PROBLEM STATEMENT:
In this exercise, print only the lines of the records below from the one with "Generate a Blender" through the one with "LIGHT_HALL = 32.0", inclusive. Pictures are not part of the copy.

DATASET ENTRIES:
━━━━━━━━━━━━━━━━━━━━━━━━━━━━━━

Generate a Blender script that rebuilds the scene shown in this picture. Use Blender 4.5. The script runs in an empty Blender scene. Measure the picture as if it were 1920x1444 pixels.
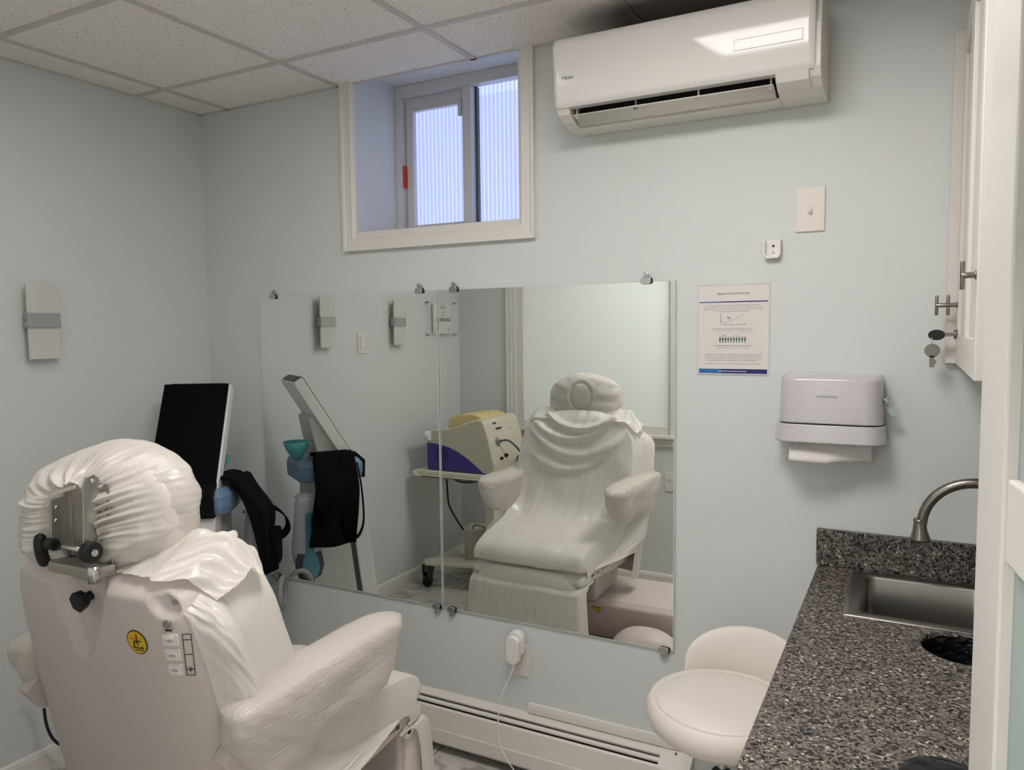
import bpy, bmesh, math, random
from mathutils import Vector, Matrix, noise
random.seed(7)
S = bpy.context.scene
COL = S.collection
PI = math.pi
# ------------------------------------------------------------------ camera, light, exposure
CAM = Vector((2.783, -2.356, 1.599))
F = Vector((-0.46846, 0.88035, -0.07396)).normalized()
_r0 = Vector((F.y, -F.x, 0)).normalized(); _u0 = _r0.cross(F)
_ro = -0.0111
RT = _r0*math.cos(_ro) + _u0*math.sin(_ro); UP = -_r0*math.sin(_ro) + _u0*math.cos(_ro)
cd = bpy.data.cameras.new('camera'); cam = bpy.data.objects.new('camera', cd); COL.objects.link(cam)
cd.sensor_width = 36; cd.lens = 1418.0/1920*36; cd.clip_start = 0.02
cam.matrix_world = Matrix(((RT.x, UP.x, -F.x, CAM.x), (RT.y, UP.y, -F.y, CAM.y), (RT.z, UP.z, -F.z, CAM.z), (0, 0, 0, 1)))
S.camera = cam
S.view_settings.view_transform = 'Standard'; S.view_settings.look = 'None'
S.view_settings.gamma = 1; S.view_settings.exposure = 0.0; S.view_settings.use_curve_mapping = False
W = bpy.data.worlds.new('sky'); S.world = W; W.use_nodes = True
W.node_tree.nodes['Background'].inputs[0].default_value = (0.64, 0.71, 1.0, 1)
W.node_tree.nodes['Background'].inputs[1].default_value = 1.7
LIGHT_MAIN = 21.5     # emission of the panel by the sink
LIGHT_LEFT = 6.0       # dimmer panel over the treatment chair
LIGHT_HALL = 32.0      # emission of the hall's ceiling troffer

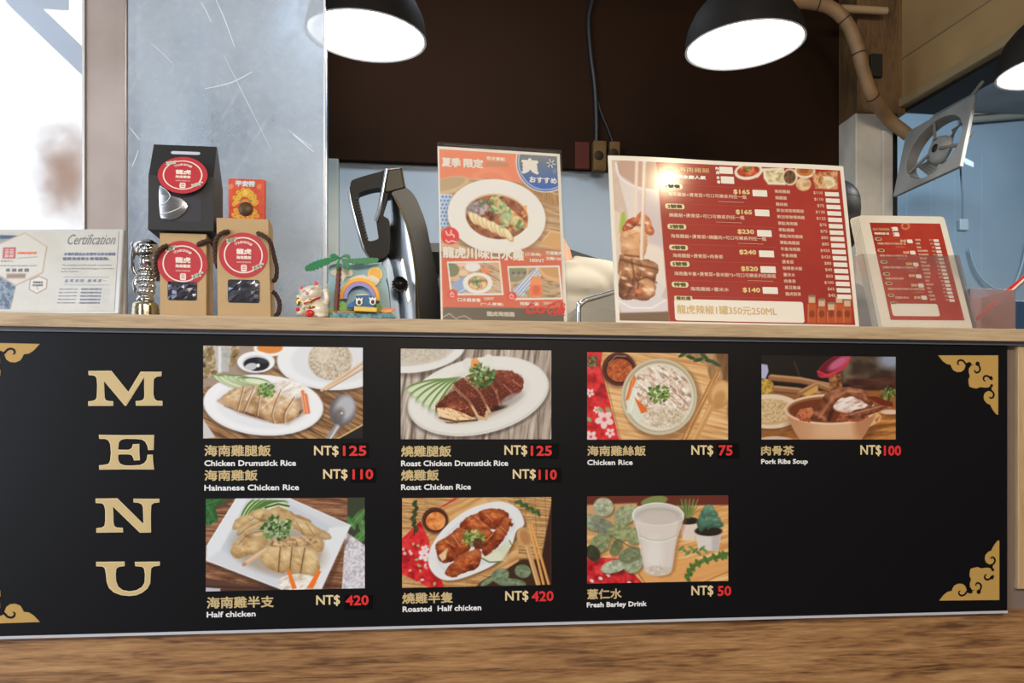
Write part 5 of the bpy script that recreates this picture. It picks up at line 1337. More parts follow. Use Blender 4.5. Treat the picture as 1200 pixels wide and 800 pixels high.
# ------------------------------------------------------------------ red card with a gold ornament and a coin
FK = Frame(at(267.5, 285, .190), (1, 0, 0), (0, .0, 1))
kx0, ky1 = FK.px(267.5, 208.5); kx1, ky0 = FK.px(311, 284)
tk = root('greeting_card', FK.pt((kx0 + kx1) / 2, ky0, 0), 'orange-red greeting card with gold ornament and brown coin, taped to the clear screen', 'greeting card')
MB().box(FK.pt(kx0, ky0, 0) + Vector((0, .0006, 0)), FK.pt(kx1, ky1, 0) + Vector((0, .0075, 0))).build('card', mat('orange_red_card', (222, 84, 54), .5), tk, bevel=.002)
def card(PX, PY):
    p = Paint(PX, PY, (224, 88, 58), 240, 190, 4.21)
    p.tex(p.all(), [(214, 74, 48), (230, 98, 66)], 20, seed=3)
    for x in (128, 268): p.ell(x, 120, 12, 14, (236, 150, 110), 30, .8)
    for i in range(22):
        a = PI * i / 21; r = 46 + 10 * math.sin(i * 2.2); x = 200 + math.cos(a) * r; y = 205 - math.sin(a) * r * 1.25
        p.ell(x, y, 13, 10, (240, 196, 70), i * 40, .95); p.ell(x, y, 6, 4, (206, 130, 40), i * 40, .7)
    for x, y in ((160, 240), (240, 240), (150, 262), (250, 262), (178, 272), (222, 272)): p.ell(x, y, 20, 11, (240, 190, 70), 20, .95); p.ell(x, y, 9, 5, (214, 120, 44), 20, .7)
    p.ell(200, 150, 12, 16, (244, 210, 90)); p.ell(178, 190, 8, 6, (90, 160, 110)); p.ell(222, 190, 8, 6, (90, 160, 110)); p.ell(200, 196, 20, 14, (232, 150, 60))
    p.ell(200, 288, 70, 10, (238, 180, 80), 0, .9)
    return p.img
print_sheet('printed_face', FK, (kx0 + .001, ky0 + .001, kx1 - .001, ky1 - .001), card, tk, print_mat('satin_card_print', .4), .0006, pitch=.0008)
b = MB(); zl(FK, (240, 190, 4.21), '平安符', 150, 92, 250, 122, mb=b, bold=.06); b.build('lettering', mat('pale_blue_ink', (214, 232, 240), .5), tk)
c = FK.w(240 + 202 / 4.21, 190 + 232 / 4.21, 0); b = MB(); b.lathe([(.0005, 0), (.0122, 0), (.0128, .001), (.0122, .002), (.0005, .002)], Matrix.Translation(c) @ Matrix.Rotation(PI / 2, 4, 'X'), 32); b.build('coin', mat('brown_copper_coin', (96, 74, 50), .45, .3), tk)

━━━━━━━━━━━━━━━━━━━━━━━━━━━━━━

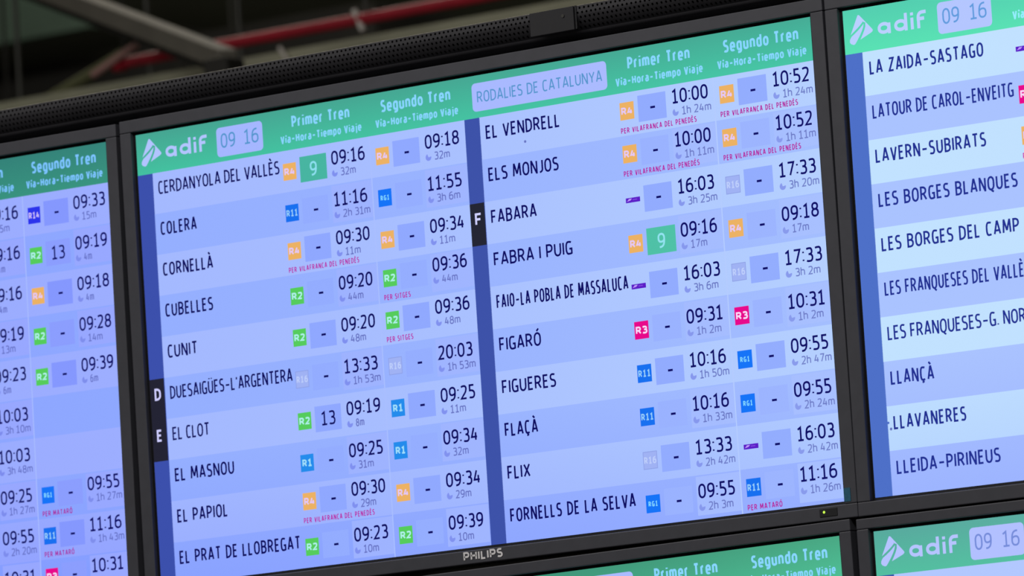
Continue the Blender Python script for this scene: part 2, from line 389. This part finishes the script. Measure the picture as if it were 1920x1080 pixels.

━━━━━━━━━━━━━━━━━━━━━━━━━━━━━━

RESULT FOR THIS EXERCISE:
Generate a Blender script that rebuilds the scene shown in this picture. Use Blender 4.5. The script runs in an empty Blender scene. Measure the picture as if it were 1920x1444 pixels.
import bpy, bmesh, math, random
from mathutils import Vector, Matrix, noise
random.seed(7)
S = bpy.context.scene
COL = S.collection
PI = math.pi
# ------------------------------------------------------------------ camera, light, exposure
CAM = Vector((2.783, -2.356, 1.599))
F = Vector((-0.46846, 0.88035, -0.07396)).normalized()
_r0 = Vector((F.y, -F.x, 0)).normalized(); _u0 = _r0.cross(F)
_ro = -0.0111
RT = _r0*math.cos(_ro) + _u0*math.sin(_ro); UP = -_r0*math.sin(_ro) + _u0*math.cos(_ro)
cd = bpy.data.cameras.new('camera'); cam = bpy.data.objects.new('camera', cd); COL.objects.link(cam)
cd.sensor_width = 36; cd.lens = 1418.0/1920*36; cd.clip_start = 0.02
cam.matrix_world = Matrix(((RT.x, UP.x, -F.x, CAM.x), (RT.y, UP.y, -F.y, CAM.y), (RT.z, UP.z, -F.z, CAM.z), (0, 0, 0, 1)))
S.camera = cam
S.view_settings.view_transform = 'Standard'; S.view_settings.look = 'None'
S.view_settings.gamma = 1; S.view_settings.exposure = 0.0; S.view_settings.use_curve_mapping = False
W = bpy.data.worlds.new('sky'); S.world = W; W.use_nodes = True
W.node_tree.nodes['Background'].inputs[0].default_value = (0.64, 0.71, 1.0, 1)
W.node_tree.nodes['Background'].inputs[1].default_value = 1.7
LIGHT_MAIN = 21.5     # emission of the panel by the sink
LIGHT_LEFT = 6.0       # dimmer panel over the treatment chair
LIGHT_HALL = 32.0      # emission of the hall's ceiling troffer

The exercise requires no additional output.